Prime Minister Boris Johnson fulfils his dream

But that does not mean he will be any good

“I CAN’T imagine Boris in charge of a whelk stall, let alone the economy and nuclear weapons!” So David Laws, then a Liberal Democrat MP, dispensed with the ludicrous notion that Boris Johnson might become prime minister one day. Seven years after he wrote that quip in his diary, the joke is on Mr Laws - and the rest of Britain. On July 23rd, the Conservative Party pronounced Boris Johnson to be the winner of its leadership contest; party members gave him twice as many votes as his opponent, the foreign secretary Jeremy Hunt. Mr Johnson is due to move into Downing Street on July 24th.

Mr Johnson has made it to the top through a combination of charm, political nous and ruthlessness. He spent years cultivating an air of rumpled silliness, which looks like authenticity to many Britons. An opinion poll in September 2012 (when Mr Johnson was mayor of London and still illuminated by the Olympic flame) showed that he was by far the country’s most respected politician. He was the biggest star of the campaign to leave the EU—which probably helps to explain why he signed up for that campaign rather than the opposite one. Having failed to become leader of the Conservative Party in 2016, he set out to undermine the woman who did.

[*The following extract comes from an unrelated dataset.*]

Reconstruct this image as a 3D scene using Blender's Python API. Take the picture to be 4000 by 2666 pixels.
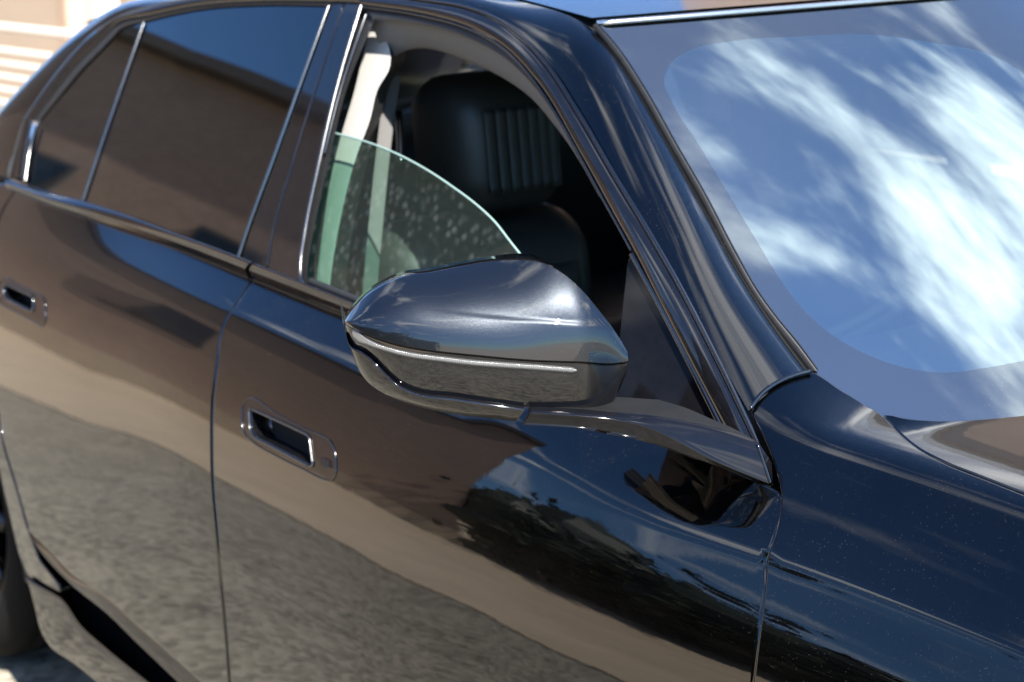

Although it is hard to remember now, Theresa May was seen as a good person to lead Britain into negotiations with Europe. Though not publicly charming, she is tough. During a long stint as home secretary she earned a reputation among her cabinet colleagues for bull-headedness; do her a favour, it was said, and you could expect nothing in return. She launched into the talks just as the Brexiteers wanted, laying down bold “red lines”, appointing Leavers to key negotiating positions and—fatally—starting the clock on Britain’s departure before the country had worked out what it wanted. Inevitably, she ended up compromising and conceding.

In Mr Johnson’s world there is seldom any need for compromise. Not because he believes that every negotiation must end in defeat for one side, but because he is uninterested in details. In 2018 he stepped down as foreign secretary in order to oppose Mrs May’s deal. His resignation letter argued that Britain had scored a bad deal because of its “needless self-doubt” and chuntered about the dangers posed to female cyclists by lorries-a problem that he inaccurately blamed on the EU. The combination of grand assertion and erroneous facts is typical of the man.

It is likely that Mrs May’s deal would never have passed the House of Commons. Her majority was too small, and her opponents (both in her own party and in the Democratic Unionist Party) too dug in against it. But Mr Johnson’s cheerleading against the deal guaranteed an enormous defeat, and accelerated Mrs May’s departure. From there, it was only a matter of seeing off a clutch of less famous contenders, and the top job was his.

It is hard to know what kind of prime minister he will be. The problem is not that Mr Johnson has left no clues in his writing or his past behaviour. It is closer to the opposite: he has left so many clues, which are often contradictory, that we are hardly the wiser. He is a pro-business tax-cutter who is reported to have said “fuck business”, a supporter of immigration who insults women in burkas. Studying his political circle does not help, because Mr Johnson does not have one. 

When he was elected mayor of London for the first time, he struggled to think of people to appoint to the important jobs. Even his brother, the MP Jo Johnson, profoundly disagrees with him about Europe, though he is decent enough to pretend otherwise. Britain has had Thatcherites, Blairites, Brownites and Cameroons. It is a safe bet that even if Mr Johnson survives as prime minister for several years there will be no Borissians.